Each year, the holiday season, accredited with bringing people together, seems to only further separate people.

On Thanksgiving, a number of Americans exited the festivities early to wait in long lines and fervently shop the sales.

As the weekend continues, an estimated 174 million American consumers shop the Black Friday and Cyber Monday deals. As the time  encroaching Christmas progresses, even more deals are advertised in an attempt to capture the attention of last minute holiday shoppers.

On Super Saturday, the last full Saturday of shopping before Christmas Eve, approximately 155.7 million people shop for last minute Christmas items.

If the holiday season is supposedly a time for togetherness, then why are consumers willing to spend so much time shopping rather than engaging in family interaction?

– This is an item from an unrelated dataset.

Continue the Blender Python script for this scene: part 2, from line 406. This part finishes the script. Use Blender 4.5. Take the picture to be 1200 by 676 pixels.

Moreover, holiday materialism builds a complex around the idea that we must buy for and receive material objects from each other in order to achieve maximum happiness. There’s no denying the satisfaction that comes from opening a long awaited gift, or watching the look on someone else’s face when they receive an item they really wanted.

However, when the newness of these presents wear off, all anyone is left with are meaningless items that only beg the question of whether or not to ask for something similar next year.

The holiday season is marketed as being a time for giving, but that original intent has strayed so far from it’s origin, that now the word “buying” is all anyone associates with giving.

None of this means that anyone needs to swear off all holiday shopping and resort to handmade macaroni necklaces, but there are alternatives to fueling the trend of holiday materialism.

In 2015, the average American spent roughly 882 dollars on Christmas gifts for family and loved ones. Revenue drawn in from Super Saturday alone approximates nearly 42 billion dollars.

Rather than spending this obscene amount of money on items that can be haphazardly carted to the side as soon as they go out of style, what if people set a lower budget for holiday gifts and saved this excess money for a “rainy day” or even family outings. If we continue on this meaningless trend of buying things to make each other happy, then it takes the value out of the true spirit of the holidays.

Though it may seem a bit cliche, isn’t this time of year an occasion to celebrate each other’s presence rather than gifting each other with material objects?

There’s a fundamental flaw in human nature if the only way we can possibly express our gratitude and appreciation for one another is by purchasing lavish and expensive gifts.